Отто Юльевич дал распоряжение немедленно стартовать.

Началось прощание с родными. Нас улетало сорок три человека. Легко представить, сколько было провожающих…

Когда будущие зимовщики еще и еще раз обняли своих близких и сели в кабины, я вырулил на старт. За мной пошли машины Молокова, Алексеева и Мазурука. Впереди на аэросанях, указывая нам дорогу, ехал комендант аэродрома.

Погода заметно портилась. Поднялся сильный ветер. Но все четыре корабля уже на старте.

Вдали, около центральной станции, толпа. Это провожающие. Пока еще только они знают о полете на полюс. Но если бы весть о нем разнеслась по городам и селам, миллионы людей вместе с нашими родными и друзьями смотрели бы в этот час на небо, мысленно желая нам удачи.

Комендант держал красный флажок. Сейчас он поднял белый.

– Готовься!

Взмах белым флажком. Даю полный газ. Четыре мотора с ревом отрывают машину от аэродрома.

Двадцать второго марта 1937 года, 12 часов 30 минут. Полет на Северный полюс начался…

На границе аэродрома нас сильно бросило вверх, а потом вниз. Внизу мелькнул Белорусский вокзал, площадь Маяковского. Вот он, Кремль!

Разворачиваю машину.

Бабушкин, указывая по направлению Ходынки, знаками объясняет мне, что два самолета уже в воздухе. Бассейн внимательно прислушивается к работе моторов, но все же не забывает заглянуть в окно – окинуть прощальным взором Москву. Хороша она, наша красная столица! Сколько раз я видел ее с высоты, и всегда она волнует по-новому.

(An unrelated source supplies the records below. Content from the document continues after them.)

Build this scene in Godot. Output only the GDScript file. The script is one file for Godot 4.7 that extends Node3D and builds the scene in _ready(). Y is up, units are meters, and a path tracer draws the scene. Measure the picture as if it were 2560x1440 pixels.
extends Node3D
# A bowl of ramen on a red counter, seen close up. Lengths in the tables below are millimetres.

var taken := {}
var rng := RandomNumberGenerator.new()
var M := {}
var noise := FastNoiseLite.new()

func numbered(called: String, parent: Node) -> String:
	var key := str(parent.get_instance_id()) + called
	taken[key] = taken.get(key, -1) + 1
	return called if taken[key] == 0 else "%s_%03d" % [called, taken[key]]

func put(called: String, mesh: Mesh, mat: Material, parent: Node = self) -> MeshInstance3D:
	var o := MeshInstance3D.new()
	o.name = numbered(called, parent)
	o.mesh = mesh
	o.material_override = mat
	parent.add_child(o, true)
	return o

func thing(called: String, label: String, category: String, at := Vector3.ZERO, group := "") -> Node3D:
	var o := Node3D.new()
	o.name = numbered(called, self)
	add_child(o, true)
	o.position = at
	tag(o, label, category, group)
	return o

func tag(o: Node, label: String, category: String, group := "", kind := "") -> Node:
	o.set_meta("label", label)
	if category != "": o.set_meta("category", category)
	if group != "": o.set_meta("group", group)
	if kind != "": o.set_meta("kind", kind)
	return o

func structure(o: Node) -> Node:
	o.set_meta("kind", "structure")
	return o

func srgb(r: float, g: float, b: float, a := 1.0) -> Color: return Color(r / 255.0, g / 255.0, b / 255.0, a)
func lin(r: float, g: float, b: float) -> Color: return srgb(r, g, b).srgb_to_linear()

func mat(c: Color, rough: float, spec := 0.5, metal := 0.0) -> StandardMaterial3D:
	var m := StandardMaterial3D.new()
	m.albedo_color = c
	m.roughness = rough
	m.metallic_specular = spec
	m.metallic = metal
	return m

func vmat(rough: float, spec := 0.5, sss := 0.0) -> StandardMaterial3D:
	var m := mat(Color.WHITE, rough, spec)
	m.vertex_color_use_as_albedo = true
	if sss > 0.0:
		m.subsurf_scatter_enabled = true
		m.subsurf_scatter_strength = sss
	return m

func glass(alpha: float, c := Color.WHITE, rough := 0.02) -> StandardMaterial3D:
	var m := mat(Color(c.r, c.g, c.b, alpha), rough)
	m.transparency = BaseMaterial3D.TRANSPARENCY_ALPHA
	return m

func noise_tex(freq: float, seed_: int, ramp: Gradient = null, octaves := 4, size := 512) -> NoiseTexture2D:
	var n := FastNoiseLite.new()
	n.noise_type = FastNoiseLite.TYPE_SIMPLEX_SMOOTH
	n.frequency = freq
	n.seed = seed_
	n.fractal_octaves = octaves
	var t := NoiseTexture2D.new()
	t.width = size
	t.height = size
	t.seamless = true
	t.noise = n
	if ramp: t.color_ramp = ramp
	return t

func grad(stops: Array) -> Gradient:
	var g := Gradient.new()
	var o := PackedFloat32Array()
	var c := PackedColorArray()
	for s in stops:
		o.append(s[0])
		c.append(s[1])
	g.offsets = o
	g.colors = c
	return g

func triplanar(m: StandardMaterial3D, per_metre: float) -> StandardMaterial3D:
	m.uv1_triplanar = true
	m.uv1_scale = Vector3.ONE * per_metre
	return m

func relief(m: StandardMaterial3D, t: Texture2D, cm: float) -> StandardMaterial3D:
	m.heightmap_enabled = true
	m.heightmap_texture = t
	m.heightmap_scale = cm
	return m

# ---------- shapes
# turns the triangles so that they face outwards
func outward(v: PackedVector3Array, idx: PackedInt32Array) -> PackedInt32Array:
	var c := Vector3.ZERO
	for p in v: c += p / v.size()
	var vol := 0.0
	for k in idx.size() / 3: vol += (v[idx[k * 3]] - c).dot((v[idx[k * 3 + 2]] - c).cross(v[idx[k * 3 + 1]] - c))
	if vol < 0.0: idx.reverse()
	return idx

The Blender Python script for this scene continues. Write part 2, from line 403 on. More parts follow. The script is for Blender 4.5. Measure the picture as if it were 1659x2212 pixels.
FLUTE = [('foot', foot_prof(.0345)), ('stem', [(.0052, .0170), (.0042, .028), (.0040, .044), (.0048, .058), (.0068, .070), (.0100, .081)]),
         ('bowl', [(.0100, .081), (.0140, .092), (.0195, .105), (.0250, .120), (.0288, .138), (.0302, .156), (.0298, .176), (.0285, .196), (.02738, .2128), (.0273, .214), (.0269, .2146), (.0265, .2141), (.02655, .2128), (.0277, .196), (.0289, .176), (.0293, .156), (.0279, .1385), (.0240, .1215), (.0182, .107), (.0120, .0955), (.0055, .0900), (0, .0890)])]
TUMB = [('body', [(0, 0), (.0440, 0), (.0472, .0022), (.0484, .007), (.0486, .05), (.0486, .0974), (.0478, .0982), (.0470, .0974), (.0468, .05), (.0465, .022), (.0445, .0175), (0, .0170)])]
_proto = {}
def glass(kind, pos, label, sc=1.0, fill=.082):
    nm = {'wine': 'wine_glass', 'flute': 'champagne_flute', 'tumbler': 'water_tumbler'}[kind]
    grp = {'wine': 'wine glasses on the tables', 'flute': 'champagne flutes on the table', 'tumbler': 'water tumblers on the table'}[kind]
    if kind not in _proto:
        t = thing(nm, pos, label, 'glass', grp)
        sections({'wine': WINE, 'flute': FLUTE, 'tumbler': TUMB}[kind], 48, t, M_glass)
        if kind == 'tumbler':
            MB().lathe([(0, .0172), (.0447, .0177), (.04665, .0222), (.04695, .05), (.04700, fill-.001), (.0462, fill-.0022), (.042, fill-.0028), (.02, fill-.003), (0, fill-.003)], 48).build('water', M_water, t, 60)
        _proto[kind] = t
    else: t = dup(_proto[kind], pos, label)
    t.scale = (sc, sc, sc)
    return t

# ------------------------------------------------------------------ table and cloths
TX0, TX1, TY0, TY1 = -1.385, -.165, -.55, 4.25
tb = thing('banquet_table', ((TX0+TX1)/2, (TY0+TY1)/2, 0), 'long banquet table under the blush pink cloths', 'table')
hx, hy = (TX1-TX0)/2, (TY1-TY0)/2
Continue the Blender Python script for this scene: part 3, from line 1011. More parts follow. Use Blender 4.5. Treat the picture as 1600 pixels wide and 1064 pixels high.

До свиданья, Москва! До скорой встречи!

Открывается дверь штурманской рубки. Входит Спирин. Он старается быть спокойным, но это ему не удается. По-мальчишески задорная улыбка освещает его строгое лицо.

– Север, - говорит Иван Тимофеевич, подходя ко мне.

– Есть север, - отвечаю я.

Весело махнув рукой, Спирин возвращается в рубку.

12 часов 40 минут. Все четыре корабля легли на курс. Идем строем.

Высота триста метров. Видимость хорошая, но болтает зверски.

Проходит пятнадцать минут. Главный синоптик экспедиции Дзердзеевский говорит мне, что погода ухудшается.

– Местами снегопад.

– Ничего, пройдем, только бы не обледенение.

– Пролетели двести пятьдесят километров. Путевая скорость двести одиннадцать в час, - сообщает Спирин.